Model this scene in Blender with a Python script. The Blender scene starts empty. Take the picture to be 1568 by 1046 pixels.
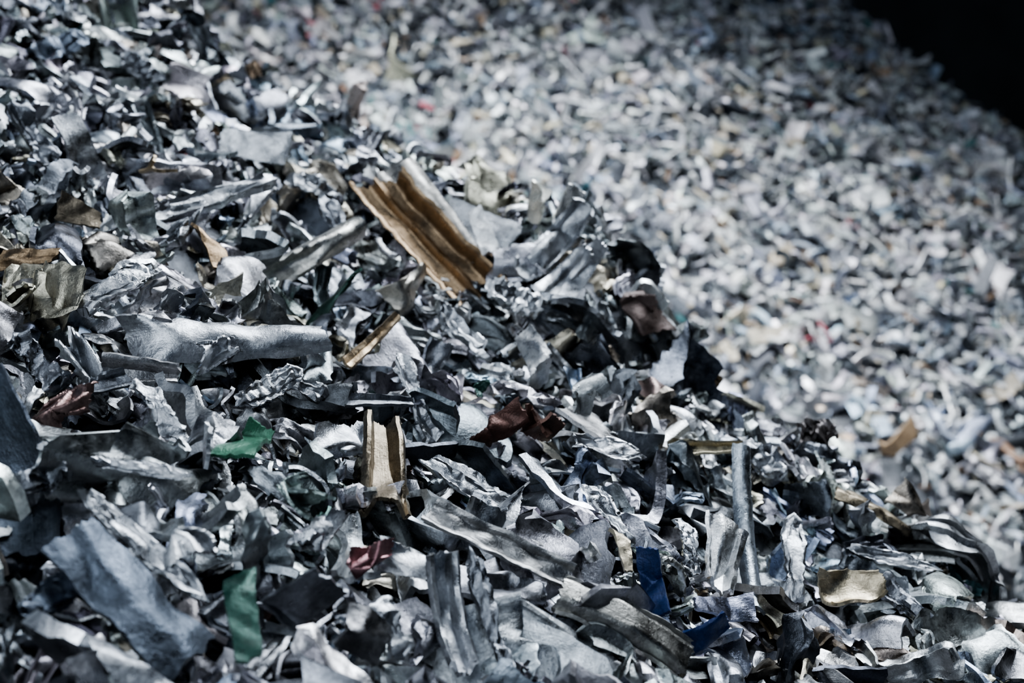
import bpy, math
import numpy as np
from mathutils import Vector, Matrix
rng = np.random.default_rng(21)
HC = 1.6            # camera height above the floor
SC = bpy.context.scene

# ------------------------------------------------------------------ surfaces
def sp(a, w): return np.logaddexp(0, a / w) * w
def fg_q(x, y): return ((x + .6) * .9 + (y - 2.4) * 1.14) / 1.452
def fg_h(x, y):
    x = np.asarray(x, float); y = np.asarray(y, float)
    v = -.689 - .395 * x + .428 * y
    q = fg_q(x, y)
    v = v - .9 * sp(q - .02, .03)
    v = v + .130 * np.exp(-(((x - .085) / .10) ** 2 + ((y - 1.83) / .19) ** 2))
    v = v - .035 / (1 + np.exp(-(x - .22) * 14))
    v = v + .02 * np.sin(7 * x + 2) * np.cos(6 * y) + .014 * np.sin(17 * x + 5 * y) + .012 * np.sin(23 * y - 9 * x) + .008 * np.sin(41 * x + 3) * np.sin(37 * y)
    return np.maximum(v + HC, 0.0)
def bg_q(x, y):
    d = np.array([.52, -.71]); d = d / np.linalg.norm(d)
    n = np.array([-d[1], d[0]])
    return (x - 1.36) * n[0] + (y - 6.00) * n[1]
def bg_h(x, y):
    x = np.asarray(x, float); y = np.asarray(y, float)
    v = -.43 + .78 * (y - 3.4) - .2 * (x - .5)
    v = v - 1.3 * sp(bg_q(x, y) - .18, .14)
    v = v + .05 * np.sin(2.1 * x + 1.5 * y) + .03 * np.sin(5 * x - 3 * y + 1) + .02 * np.sin(9 * x + 8 * y) + .012 * np.sin(23 * x) * np.sin(19 * y)
    return np.maximum(v + HC, 0.0)
def normal_of(h, x, y, e=.03):
    gx = (h(x + e, y) - h(x - e, y)) / (2 * e); gy = (h(x, y + e) - h(x, y - e)) / (2 * e)
    n = np.stack([-gx, -gy, np.ones_like(gx)], -1)
    return n / np.linalg.norm(n, axis=-1, keepdims=True)
def unit(a): return a / np.maximum(np.linalg.norm(a, axis=-1, keepdims=True), 1e-9)

# ------------------------------------------------------------------ sheet building
def fold(P, n, c, w):
    d = (P - c) @ n
    return P - 2 * sp(d, w)[..., None] * n
def thicken(P, t):
    nu, nv = P.shape[:2]
    du = np.gradient(P, axis=0); dv = np.gradient(P, axis=1)
    N = unit(np.cross(du, dv))
    top = (P + N * t / 2).reshape(-1, 3); bot = (P - N * t / 2).reshape(-1, 3)
    idx = np.arange(nu * nv).reshape(nu, nv)
    q = np.stack([idx[:-1, :-1], idx[1:, :-1], idx[1:, 1:], idx[:-1, 1:]], -1).reshape(-1, 4)
    loop = np.concatenate([idx[:, 0], idx[-1, 1:], idx[-2::-1, -1], idx[0, -2:0:-1]])
    m = len(loop); o = 2 * nu * nv
    V = np.concatenate([top, bot, top[loop], bot[loop]])
    k = np.arange(m); k2 = (k + 1) % m
    rim = np.stack([o + k, o + m + k, o + m + k2, o + k2], -1)
    F = np.concatenate([q, (q + nu * nv)[:, ::-1], rim])
    fl = np.zeros(len(V)); fl[o:] = 1
    U, W = np.meshgrid(np.linspace(-.5, .5, nu), np.linspace(-.5, .5, nv), indexing='ij')
    uv = np.stack([U, W], -1).reshape(-1, 2); UV = np.concatenate([uv, uv + 3, uv[loop], uv[loop]])
    return V, F, np.concatenate([fl[:, None], UV], 1)
def rnd_folds(P, r, folds, L, W, w, amin, amax, fold_long):
    for i in range(folds):
        az = r.uniform(0, 2 * math.pi)
        if fold_long: az = r.choice([0, math.pi]) + r.normal(0, .35)
        th = math.pi / 2 - math.radians(r.uniform(amin, amax)) / 2
        n = np.array([math.cos(az) * math.cos(th), math.sin(az) * math.cos(th), math.sin(th) * r.choice([-1, 1])])
        c = np.array([r.uniform(-.33, .33) * L, r.uniform(-.33, .33) * W, 0])
        P = fold(P, n, c, w)
    return P
def smooth_noise(r, n):
    e = r.normal(0, 1, n + 4); k = np.convolve(e, [.25, .5, .25], 'same')[2:-2] * 1.4
    return .6 * k + .35 * r.normal(0, 1, n)
def make_sheet(r, L=1., W=.6, nu=14, nv=9, prof=None, folds=3, amin=30, amax=130, curl=0., curlv=0., twist=0.,
               jag=.05, lump=.010, t=.035, w=.012, norm=True, shear=.22, fold_long=False, taper=0.):
    u = np.linspace(-.5, .5, nu); v = np.linspace(-.5, .5, nv)
    U, V = np.meshgrid(u, v, indexing='ij')
    X = U * L; Y = V * W * (1 + taper * U * 2)
    s = min(L, W * 1.4)
    X = X + jag * s * (np.clip(U * 2, 0, 1) ** 1.3 * smooth_noise(r, nv)[None] + np.clip(-U * 2, 0, 1) ** 1.3 * smooth_noise(r, nv)[None]) \
          + shear * V * W * r.normal()
    if jag > 0:
        Y = Y + jag * s * .4 * (np.clip(V * 2, 0, 1) ** 1.3 * smooth_noise(r, nu)[:, None] + np.clip(-V * 2, 0, 1) ** 1.3 * smooth_noise(r, nu)[:, None]) \
              + shear * U * V * W * r.normal() * 2
    Z = np.zeros_like(X)
    if prof is not None: Z = Z + prof(V) * W
    for _ in range(4):
        a, b = r.uniform(2, 8, 2) * r.choice([-1, 1], 2)
        Z = Z + lump * s * np.sin(a * X / s + b * Y / s + r.uniform(0, 6))
    P = np.stack([X, Y, Z], -1)
    if curlv:
        k = curlv / W; yy = P[..., 1].copy(); zz = P[..., 2].copy(); R = 1 / k
        P[..., 1] = np.sin(yy * k) * (R - zz); P[..., 2] = R - np.cos(yy * k) * (R - zz)
    if twist:
        a = twist * P[..., 0] / L; c, s_ = np.cos(a), np.sin(a); y0, z0 = P[..., 1].copy(), P[..., 2].copy()
        P[..., 1] = c * y0 - s_ * z0; P[..., 2] = s_ * y0 + c * z0
    if curl:
        k = curl / L; R = 1 / k; xx = P[..., 0].copy(); zz = P[..., 2].copy()
        P[..., 0] = np.sin(xx * k) * (R - zz); P[..., 2] = R - np.cos(xx * k) * (R - zz)
    P = rnd_folds(P, r, folds, L, W, w * s, amin, amax, fold_long)
    P = P - P.reshape(-1, 3).mean(0)
    if norm: P = P / np.ptp(P.reshape(-1, 3), axis=0).max()
    return thicken(P, t)
def make_chunk(r, L=1., W=.3, T=.14, nu=26, nv=24, folds=2, curl=.5, lump=.05, amin=20, amax=80):
    """solid crushed extrusion: closed, lumpy, grooved cross-section"""
    u = np.linspace(0, 1, nu); ph = np.arange(nv) / nv * 2 * math.pi
    U, PH = np.meshgrid(u, ph, indexing='ij')
    p = .5
    cy = np.sign(np.cos(PH)) * np.abs(np.cos(PH)) ** p; cz = np.sign(np.sin(PH)) * np.abs(np.sin(PH)) ** p
    g = 1 + .26 * np.sin(PH * r.integers(3, 6) + r.uniform(0, 6) + 1.2 * U) * r.uniform(.4, 1.3) + .13 * np.sin(PH * r.integers(6, 10) + r.uniform(0, 6))
    cap = np.clip(np.minimum(U, 1 - U) * 20, .0, 1) ** .5
    wv = 1 + .25 * np.sin(U * r.uniform(3, 9) + r.uniform(0, 6)) + .10 * smooth_noise(r, nu)[:, None]
    Y = cy * W / 2 * g * cap * wv; Z = cz * T / 2 * g * cap * (1 + .3 * np.sin(U * r.uniform(4, 14) + r.uniform(0, 6)))
    X = (U - .5) * L + .08 * W * cy * r.normal() + .18 * W * np.sin(PH * 2 + r.uniform(0, 6)) * (np.abs(U - .5) * 2) ** 4
    P = np.stack([X, Y, Z], -1)
    for _ in range(6):
        a = r.normal(0, 16, 3); P = P + lump * W * (np.abs((P @ a / 3 + r.uniform(0, 6)) % 2 - 1) * 2 - 1)[..., None] * unit(r.normal(0, 1, 3))
    if curl:
        k = curl / L; R = 1 / k; xx = P[..., 0].copy(); zz = P[..., 2].copy()
        P[..., 0] = np.sin(xx * k) * (R - zz); P[..., 2] = R - np.cos(xx * k) * (R - zz)
    P = rnd_folds(P, r, folds, L, W, .014, amin, amax, True)
    P = P - P.reshape(-1, 3).mean(0); P = P / np.ptp(P.reshape(-1, 3), axis=0).max()
    i = np.arange(nu * nv).reshape(nu, nv); j = np.roll(i, -1, 1)
    F = np.stack([i[:-1], j[:-1], j[1:], i[1:]], -1).reshape(-1, 4)
    A = np.stack([np.zeros_like(U), U, np.abs(PH / math.pi - 1) * .8], -1).reshape(-1, 3)
    return P.reshape(-1, 3), F, A
def pca(Vx):
    V, F, fl = Vx
    C = V - V.mean(0); w, E = np.linalg.eigh(C.T @ C)
    E = E[:, ::-1]
    if np.linalg.det(E) < 0: E[:, 2] *= -1
    return C @ E, F, fl

def ribs(n, a): return lambda v: a * np.sign(np.sin(v * n * 2 * math.pi)) * np.abs(np.sin(v * n * 2 * math.pi)) ** .4
def chan(a): return lambda v: a * (1 / (1 + np.exp(-(np.abs(v) - .36) * 40)))
def lprof(a): return lambda v: a * np.abs(v)
def chan_rib(a, b): return lambda v: a / (1 + np.exp(-(np.abs(v) - .38) * 45)) + b * np.exp(-(v / .05) ** 2)
def box3(a): return lambda v: a * np.clip((np.abs(v) - .22) * 6, 0, 1) - a * .3 * np.clip((np.abs(v) - .42) * 12, 0, 1)
def hook(a): return lambda v: a * np.clip((v - .1) * 5, 0, 1) - a * .5 * np.clip((-v - .3) * 8, 0, 1)
def arc(a): return lambda v: -a * v * v * 2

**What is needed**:
Repeat the lines exactly as they stand, from the opening line of the data through the line with "SC = bpy.context.scene". Pictures stay out of the copy.

**Exercise answer**:
Model this scene in Blender with a Python script. The Blender scene starts empty. Take the picture to be 1568 by 1046 pixels.
import bpy, math
import numpy as np
from mathutils import Vector, Matrix
rng = np.random.default_rng(21)
HC = 1.6            # camera height above the floor
SC = bpy.context.scene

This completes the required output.